* start *

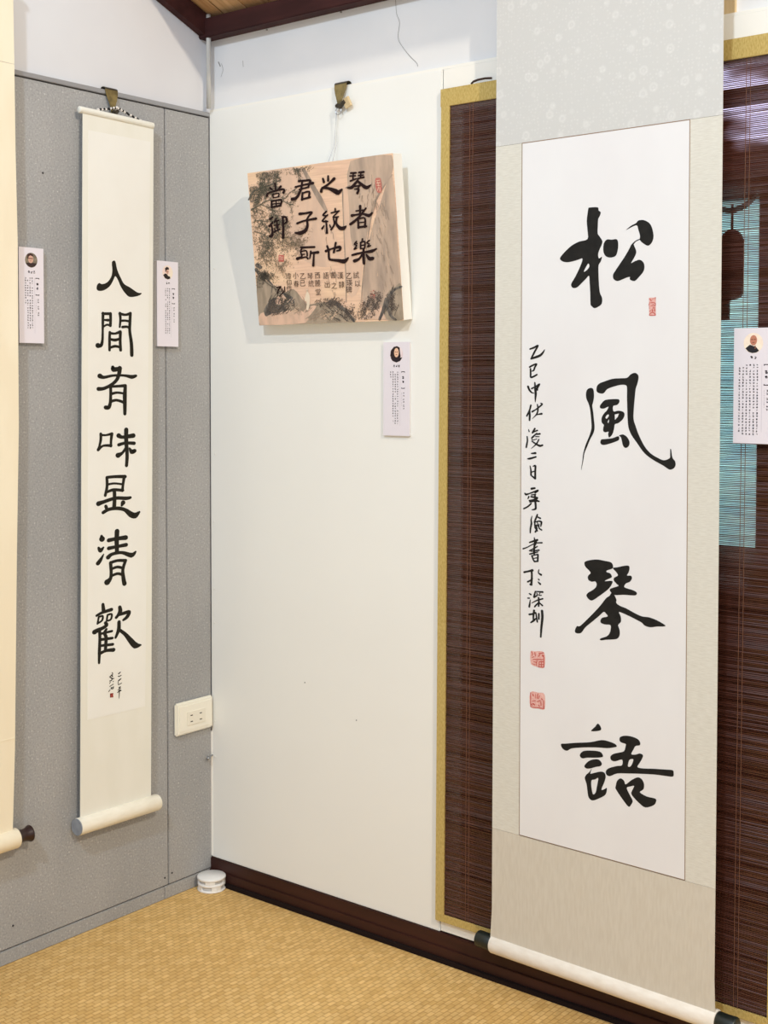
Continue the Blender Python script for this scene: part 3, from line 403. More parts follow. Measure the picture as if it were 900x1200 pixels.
# ---- beams under the roof and the board ceiling
SL = 0.40
struct(obj('trim_2', bx(-0.012, 2.6, -0.022, 0.0125, 1.986, 2.031, bevel=0.002), M_beam))
bm = bmesh.new()                                                         # raking board on the left wall
prism(bm, Frame((-0.0101, -0.0, 0), (0, -1, 0), (0, 0, 1)), [[(0.0, 1.985), (0.5, 1.985+0.5*SL), (0.5, 2.036+0.5*SL), (0.0, 2.036)]], 0.0, -0.02)
struct(obj('trim_3', bm, M_beam))
ce = struct(obj('ceiling', prism(bmesh.new(), Frame((-0.06, 0, 0), (0, -1, 0), (0, 0, 1)), [[(-0.05, 2.062-0.05*SL), (0.28, 2.062+0.28*SL), (0.28, 2.08+0.28*SL), (-0.05, 2.08-0.05*SL)]], 0.0, -2.7), M_beam))
x = -0.02; k = 0
while x < 2.0:
    wd = 0.072+rnd.uniform(-0.006, 0.008); j = rnd.uniform(0, 0.002)
    part('plank', prism(bmesh.new(), Frame((x, 0, 0), (0, -1, 0), (0, 0, 1)), [[(-0.012, 2.040-j-0.012*SL), (0.28, 2.040-j+0.28*SL), (0.28, 2.0625+0.28*SL), (-0.012, 2.0625-0.012*SL)]], 0.0, -(wd-0.004)), M_ceil[k % 3], ce)
    x += wd; k += 1
# ---- window behind the blind
win = struct(obj('window_1', box(box(box(box(bmesh.new(), 0.70, 0.735, 0.02, 0.06, 0.10, 1.80), 0.70, 2.0, 0.02, 0.06, 1.755, 1.80), 0.70, 2.0, 0.02, 0.06, 0.08, 0.12), 0.70, 2.0, 0.022, 0.055, 1.675, 1.70), M_board))
part('mullion', bx(0.752, 0.772, 0.02, 0.05, 0.12, 1.76), M_board, win)
part('lower_board', bx(0.742, 2.0, 0.10, 0.115, 0.08, 0.905), M_board, win)
part('lower_board', bx(1.3128, 2.0, 0.0710, 0.085, 0.5, 1.535), M_board, win)
part('lower_board', bx(0.742, 1.165, 0.10, 0.115, 0.905, 1.535), M_board, win)
part('lower_board', bx(1.16, 1.32, 0.085, 0.10, 1.512, 1.535), M_board, win)
part('upper_backdrop', bx(0.60, 2.0, 0.10, 0.1005, 1.53, 1.80), M_lav, win)  # added backdrop, brightness of the outdoors painted into its colour
part('lower_board', bx(0.60, 0.742, 0.10, 0.115, 0.08, 0.62), M_board, win)
part('side_cloth', bx(0.60, 0.742, 0.102, 0.1025, 0.62, 1.53), M_greycloth, win)
part('red_board', bx(0.742, 0.80, 0.092, 0.0995, 0.62, 1.50), M_redboard, win)
g = M_glass = bpy.data.materials.new('window_glass'); g.use_nodes = True
gb = g.node_tree.nodes['Principled BSDF']; gb.inputs['Roughness'].default_value = 0.02; gb.inputs['Transmission Weight'].default_value = 1.0; gb.inputs['IOR'].default_value = 1.0 + 0.05
tag(obj('curtain', bx(1.155, 1.3125, 0.070, 0.0706, 0.898, 1.516), M_teal), 'teal cloth hanging in the window behind the dark bamboo blind', 'curtain')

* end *

Write out each line of the data exactly; the images should be left out.

Continue the Blender Python script for this scene: part 3, from line 403. More parts follow. Measure the picture as if it were 900x1200 pixels.
# ---- beams under the roof and the board ceiling
SL = 0.40
struct(obj('trim_2', bx(-0.012, 2.6, -0.022, 0.0125, 1.986, 2.031, bevel=0.002), M_beam))
bm = bmesh.new()                                                         # raking board on the left wall
prism(bm, Frame((-0.0101, -0.0, 0), (0, -1, 0), (0, 0, 1)), [[(0.0, 1.985), (0.5, 1.985+0.5*SL), (0.5, 2.036+0.5*SL), (0.0, 2.036)]], 0.0, -0.02)
struct(obj('trim_3', bm, M_beam))
ce = struct(obj('ceiling', prism(bmesh.new(), Frame((-0.06, 0, 0), (0, -1, 0), (0, 0, 1)), [[(-0.05, 2.062-0.05*SL), (0.28, 2.062+0.28*SL), (0.28, 2.08+0.28*SL), (-0.05, 2.08-0.05*SL)]], 0.0, -2.7), M_beam))
x = -0.02; k = 0
while x < 2.0:
    wd = 0.072+rnd.uniform(-0.006, 0.008); j = rnd.uniform(0, 0.002)
    part('plank', prism(bmesh.new(), Frame((x, 0, 0), (0, -1, 0), (0, 0, 1)), [[(-0.012, 2.040-j-0.012*SL), (0.28, 2.040-j+0.28*SL), (0.28, 2.0625+0.28*SL), (-0.012, 2.0625-0.012*SL)]], 0.0, -(wd-0.004)), M_ceil[k % 3], ce)
    x += wd; k += 1
# ---- window behind the blind
win = struct(obj('window_1', box(box(box(box(bmesh.new(), 0.70, 0.735, 0.02, 0.06, 0.10, 1.80), 0.70, 2.0, 0.02, 0.06, 1.755, 1.80), 0.70, 2.0, 0.02, 0.06, 0.08, 0.12), 0.70, 2.0, 0.022, 0.055, 1.675, 1.70), M_board))
part('mullion', bx(0.752, 0.772, 0.02, 0.05, 0.12, 1.76), M_board, win)
part('lower_board', bx(0.742, 2.0, 0.10, 0.115, 0.08, 0.905), M_board, win)
part('lower_board', bx(1.3128, 2.0, 0.0710, 0.085, 0.5, 1.535), M_board, win)
part('lower_board', bx(0.742, 1.165, 0.10, 0.115, 0.905, 1.535), M_board, win)
part('lower_board', bx(1.16, 1.32, 0.085, 0.10, 1.512, 1.535), M_board, win)
part('upper_backdrop', bx(0.60, 2.0, 0.10, 0.1005, 1.53, 1.80), M_lav, win)  # added backdrop, brightness of the outdoors painted into its colour
part('lower_board', bx(0.60, 0.742, 0.10, 0.115, 0.08, 0.62), M_board, win)
part('side_cloth', bx(0.60, 0.742, 0.102, 0.1025, 0.62, 1.53), M_greycloth, win)
part('red_board', bx(0.742, 0.80, 0.092, 0.0995, 0.62, 1.50), M_redboard, win)
g = M_glass = bpy.data.materials.new('window_glass'); g.use_nodes = True
gb = g.node_tree.nodes['Principled BSDF']; gb.inputs['Roughness'].default_value = 0.02; gb.inputs['Transmission Weight'].default_value = 1.0; gb.inputs['IOR'].default_value = 1.0 + 0.05
tag(obj('curtain', bx(1.155, 1.3125, 0.070, 0.0706, 0.898, 1.516), M_teal), 'teal cloth hanging in the window behind the dark bamboo blind', 'curtain')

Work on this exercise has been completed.